Our government has huge monitoring systems which silently listen to communications all over the world combing for information.
We have a War department that is called "The Dept. of Defense" which has been waging nearly perpetual war for 50 years across the globe.
We have huge witchhunts for the enemy of the day "communists" "child molesters" "terrorists".
The scariest thing is that it all arises without rigid central control: we censor ourselves to further our careers.
The doublethink in the USA is getting pretty scary.
So do we--you've heard of the Constitution and the bill of rights, no? In the interest of protecting individual rights and freedoms, we repress other individual rights. Freedom is no illusion, it is a careful, careful balance. The difference is that I can go to court and challenge _any_ law that I perceive to be too restrictive, and I can win! It happens every day. Some might argue that the system's out of whack right now, but...
scariest thing is that it all arises without rigid central control
Exactly! It's brilliant! We control the extent to which our freedoms are suppressed, sometimes in the interest of safety, sometimes because of FUD, but always because we have chosen. And no doubt, the pendulum swings a little extreme one way, we see the error of our ways, and it swings back too far the other way. It's just human nature.

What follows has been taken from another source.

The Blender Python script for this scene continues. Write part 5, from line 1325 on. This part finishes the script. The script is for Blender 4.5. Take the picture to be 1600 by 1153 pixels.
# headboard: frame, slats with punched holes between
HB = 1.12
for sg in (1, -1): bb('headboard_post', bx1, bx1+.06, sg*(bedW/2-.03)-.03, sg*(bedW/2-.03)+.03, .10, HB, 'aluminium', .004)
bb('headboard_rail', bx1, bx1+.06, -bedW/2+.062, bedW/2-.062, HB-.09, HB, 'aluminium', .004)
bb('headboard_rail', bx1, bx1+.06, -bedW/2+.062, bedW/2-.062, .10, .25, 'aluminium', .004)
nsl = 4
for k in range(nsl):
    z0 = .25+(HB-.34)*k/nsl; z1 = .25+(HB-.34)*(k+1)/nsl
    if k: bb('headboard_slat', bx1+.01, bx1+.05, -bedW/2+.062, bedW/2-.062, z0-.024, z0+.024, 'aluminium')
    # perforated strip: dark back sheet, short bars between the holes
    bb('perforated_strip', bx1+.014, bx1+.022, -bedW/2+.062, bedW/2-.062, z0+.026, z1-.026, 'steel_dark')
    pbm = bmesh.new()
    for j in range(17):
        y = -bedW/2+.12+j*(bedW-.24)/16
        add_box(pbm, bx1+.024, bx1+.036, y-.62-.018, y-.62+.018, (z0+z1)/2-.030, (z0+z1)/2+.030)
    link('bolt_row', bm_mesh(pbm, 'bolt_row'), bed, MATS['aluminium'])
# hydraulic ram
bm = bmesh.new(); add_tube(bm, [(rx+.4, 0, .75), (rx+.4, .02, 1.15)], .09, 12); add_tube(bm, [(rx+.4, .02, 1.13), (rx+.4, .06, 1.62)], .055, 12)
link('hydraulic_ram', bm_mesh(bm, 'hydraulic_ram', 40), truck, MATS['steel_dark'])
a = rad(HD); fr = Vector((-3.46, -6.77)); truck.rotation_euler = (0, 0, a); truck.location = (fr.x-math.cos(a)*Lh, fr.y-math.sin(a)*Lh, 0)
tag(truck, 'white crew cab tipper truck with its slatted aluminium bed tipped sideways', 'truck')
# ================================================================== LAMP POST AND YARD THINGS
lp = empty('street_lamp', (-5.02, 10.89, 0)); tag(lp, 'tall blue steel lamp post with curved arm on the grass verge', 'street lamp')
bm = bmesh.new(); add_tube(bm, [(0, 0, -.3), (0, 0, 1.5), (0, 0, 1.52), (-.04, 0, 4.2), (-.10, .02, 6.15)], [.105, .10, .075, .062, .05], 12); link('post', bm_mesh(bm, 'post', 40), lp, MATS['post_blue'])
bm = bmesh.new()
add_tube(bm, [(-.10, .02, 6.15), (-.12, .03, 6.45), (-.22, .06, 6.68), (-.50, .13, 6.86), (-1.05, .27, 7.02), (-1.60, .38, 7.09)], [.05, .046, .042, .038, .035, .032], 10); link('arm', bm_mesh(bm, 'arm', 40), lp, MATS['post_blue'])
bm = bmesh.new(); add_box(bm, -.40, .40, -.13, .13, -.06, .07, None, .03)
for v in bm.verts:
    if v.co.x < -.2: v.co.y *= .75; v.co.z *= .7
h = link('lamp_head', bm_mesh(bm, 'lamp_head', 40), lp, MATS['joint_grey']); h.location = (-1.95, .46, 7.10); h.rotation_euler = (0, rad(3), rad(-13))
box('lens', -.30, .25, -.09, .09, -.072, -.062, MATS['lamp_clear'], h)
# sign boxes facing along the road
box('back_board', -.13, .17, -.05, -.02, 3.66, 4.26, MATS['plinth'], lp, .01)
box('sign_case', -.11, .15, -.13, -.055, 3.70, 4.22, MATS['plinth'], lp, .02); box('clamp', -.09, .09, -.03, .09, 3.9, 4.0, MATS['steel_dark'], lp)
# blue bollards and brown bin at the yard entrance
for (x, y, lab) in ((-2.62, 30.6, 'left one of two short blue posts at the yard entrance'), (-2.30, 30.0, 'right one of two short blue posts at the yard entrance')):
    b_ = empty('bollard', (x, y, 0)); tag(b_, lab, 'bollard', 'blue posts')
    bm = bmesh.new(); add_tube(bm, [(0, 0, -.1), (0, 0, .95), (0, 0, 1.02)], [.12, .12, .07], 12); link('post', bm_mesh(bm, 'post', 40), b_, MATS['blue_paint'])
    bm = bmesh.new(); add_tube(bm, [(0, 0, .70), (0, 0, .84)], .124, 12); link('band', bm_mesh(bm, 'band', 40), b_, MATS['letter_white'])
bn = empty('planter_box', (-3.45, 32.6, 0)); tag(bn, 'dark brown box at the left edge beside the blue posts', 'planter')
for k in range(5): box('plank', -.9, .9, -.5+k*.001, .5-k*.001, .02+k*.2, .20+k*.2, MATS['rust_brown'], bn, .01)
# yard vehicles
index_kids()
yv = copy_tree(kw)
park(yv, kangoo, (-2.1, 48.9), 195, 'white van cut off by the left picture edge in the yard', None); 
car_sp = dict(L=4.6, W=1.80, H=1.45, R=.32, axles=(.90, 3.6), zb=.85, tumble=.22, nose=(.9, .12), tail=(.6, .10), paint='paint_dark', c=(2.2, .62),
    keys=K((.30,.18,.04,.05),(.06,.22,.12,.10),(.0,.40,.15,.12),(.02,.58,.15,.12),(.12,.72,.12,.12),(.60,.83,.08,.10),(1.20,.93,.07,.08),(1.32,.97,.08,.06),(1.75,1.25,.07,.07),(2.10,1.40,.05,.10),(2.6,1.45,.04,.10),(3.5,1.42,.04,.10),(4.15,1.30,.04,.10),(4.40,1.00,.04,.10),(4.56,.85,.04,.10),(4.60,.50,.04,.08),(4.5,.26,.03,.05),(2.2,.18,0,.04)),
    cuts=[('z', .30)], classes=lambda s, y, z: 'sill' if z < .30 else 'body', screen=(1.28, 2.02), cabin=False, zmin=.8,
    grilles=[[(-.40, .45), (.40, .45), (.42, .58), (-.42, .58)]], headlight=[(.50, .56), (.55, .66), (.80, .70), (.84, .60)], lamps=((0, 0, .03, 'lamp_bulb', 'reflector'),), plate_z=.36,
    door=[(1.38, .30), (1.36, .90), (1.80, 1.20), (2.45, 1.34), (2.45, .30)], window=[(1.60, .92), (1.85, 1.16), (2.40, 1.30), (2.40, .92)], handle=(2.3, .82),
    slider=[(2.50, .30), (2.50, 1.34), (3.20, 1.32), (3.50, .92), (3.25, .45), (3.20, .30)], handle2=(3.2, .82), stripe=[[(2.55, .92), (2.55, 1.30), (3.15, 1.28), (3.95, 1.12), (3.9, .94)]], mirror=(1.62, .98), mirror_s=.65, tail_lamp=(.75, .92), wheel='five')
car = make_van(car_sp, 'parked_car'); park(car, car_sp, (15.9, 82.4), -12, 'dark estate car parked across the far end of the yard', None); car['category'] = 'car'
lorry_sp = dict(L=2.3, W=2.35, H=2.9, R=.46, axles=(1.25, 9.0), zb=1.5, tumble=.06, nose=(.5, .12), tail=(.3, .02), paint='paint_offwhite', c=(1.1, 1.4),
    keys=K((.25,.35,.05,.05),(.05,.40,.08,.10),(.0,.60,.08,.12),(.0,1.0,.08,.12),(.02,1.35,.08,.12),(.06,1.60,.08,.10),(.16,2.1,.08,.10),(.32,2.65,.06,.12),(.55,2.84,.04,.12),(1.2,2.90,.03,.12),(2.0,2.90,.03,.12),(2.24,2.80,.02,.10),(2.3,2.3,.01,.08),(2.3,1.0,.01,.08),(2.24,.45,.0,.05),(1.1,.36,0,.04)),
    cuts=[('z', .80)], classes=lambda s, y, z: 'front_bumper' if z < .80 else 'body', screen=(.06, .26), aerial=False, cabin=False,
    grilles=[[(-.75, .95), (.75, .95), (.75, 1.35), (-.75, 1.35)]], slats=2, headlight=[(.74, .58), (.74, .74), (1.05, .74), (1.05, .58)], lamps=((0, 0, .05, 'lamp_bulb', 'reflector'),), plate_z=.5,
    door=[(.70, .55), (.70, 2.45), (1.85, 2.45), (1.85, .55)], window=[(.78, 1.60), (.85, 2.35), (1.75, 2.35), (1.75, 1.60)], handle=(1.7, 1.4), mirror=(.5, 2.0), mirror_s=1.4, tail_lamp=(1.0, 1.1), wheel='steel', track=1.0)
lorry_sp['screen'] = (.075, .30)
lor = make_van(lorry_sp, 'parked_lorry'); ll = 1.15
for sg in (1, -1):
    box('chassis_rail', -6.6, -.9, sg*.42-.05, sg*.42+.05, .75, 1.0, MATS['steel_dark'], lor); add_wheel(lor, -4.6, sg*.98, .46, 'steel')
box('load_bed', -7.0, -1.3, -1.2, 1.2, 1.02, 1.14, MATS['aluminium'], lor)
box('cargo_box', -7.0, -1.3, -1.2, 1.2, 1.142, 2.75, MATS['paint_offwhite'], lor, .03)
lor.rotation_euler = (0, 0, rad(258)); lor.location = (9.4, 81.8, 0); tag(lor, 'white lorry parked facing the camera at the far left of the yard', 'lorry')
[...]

waging nearly perpetual war for 50 years
Rome went to war much longer--was it a police state? So did Britain--police state? You digress here, methinks.
BTW, I've been to some peaceful demonstrations, in our nation's capital and other places, and no tanks and soldiers have ever shown up, shot large numbers of peaceful demonstrators, and covered the numbers up. That kind of thing just can't happen here; part of the beauty of our system is that horrible things like Kent State can happen and be displayed by the media, to become a forum for the public to discuss for the next hundred years. How did the public discussion go in the People's Republic after that little incident in the Square? There are some bad trends in the US right now, but I do NOT think you can draw similarities between the States and China.